The more realistic explanation is that essentially all of the charge on each plate migrates to the inside surface. This charge, of area density $\sigma$, is producing an electric field in only one direction, which will accordingly have strength $\frac{\sigma}{\epsilon_0}$. But when using this explanation, you do not also superpose the electric field produced by charge on the inside surface of the other plate. Those other charges are the terminators for the same electric field lines produced by the charges on this plate; they're not producing a separate contribution to the electric field of their own.
Either way, it's not true that $\lim_{d\to 0} E = \frac{2\sigma}{\epsilon_0}$.
Best Answer
As you know that the electric field due to an infinite plane is given by $E=\frac{\sigma}{2\epsilon_{\circ}}$.
Between the two plates, there are two different fields.
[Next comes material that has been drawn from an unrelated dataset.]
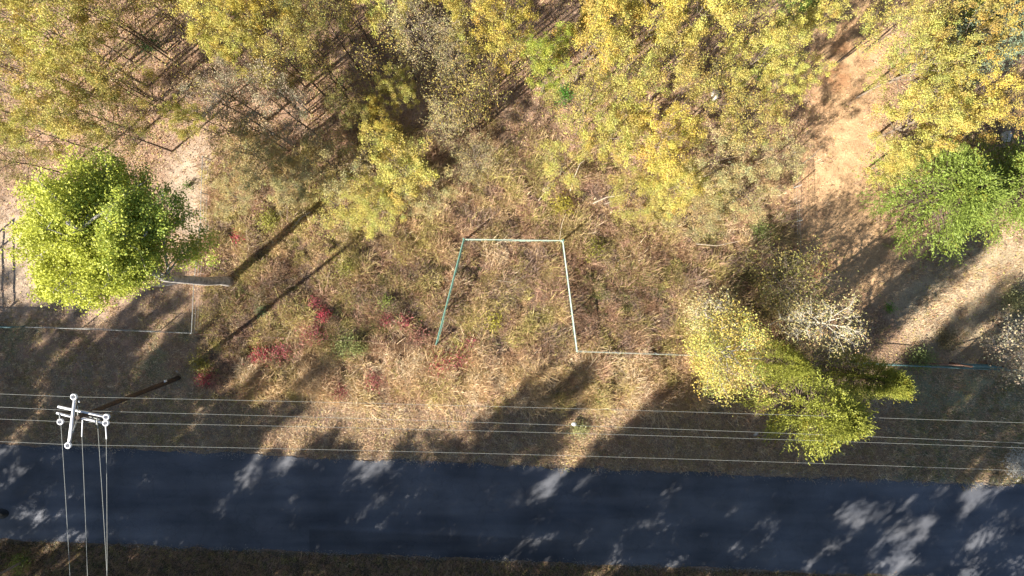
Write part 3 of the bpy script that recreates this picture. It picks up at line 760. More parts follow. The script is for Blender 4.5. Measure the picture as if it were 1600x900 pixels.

One due the positively charged plate and another due the negatively charged plate. So using the superposition principle, the electric field between the plates will be given by the addition of the fields due to both the plates, thus,
$E=\frac{\sigma}{2\epsilon_{\circ}}+\frac{\sigma}{2\epsilon_{\circ}}$
$E=\frac{\sigma}{\epsilon_{\circ}}$
This electric field will be directed from the positive plate to the negative plate. For an infinitely large plate the electric field is independent​ of the distance of the point where electric​ field is to be calculated.
In the region outside the plate, electric field will be $0$.
Now, $C=\frac{Q}{V}$
$C=\frac{Q}{Ed}$
$C=\frac{Q}{\frac{\sigma}{\epsilon_{\circ}}d}$
But, $\sigma=\frac{Q}{A}$ , where A is the area of the plates.
Therefore,
$C=\frac{A\epsilon_{\circ}}{d}$
To be precise,
$C=\frac{A\epsilon}{d}$,
Where, $\epsilon=\epsilon_{r}\epsilon_{\circ}$.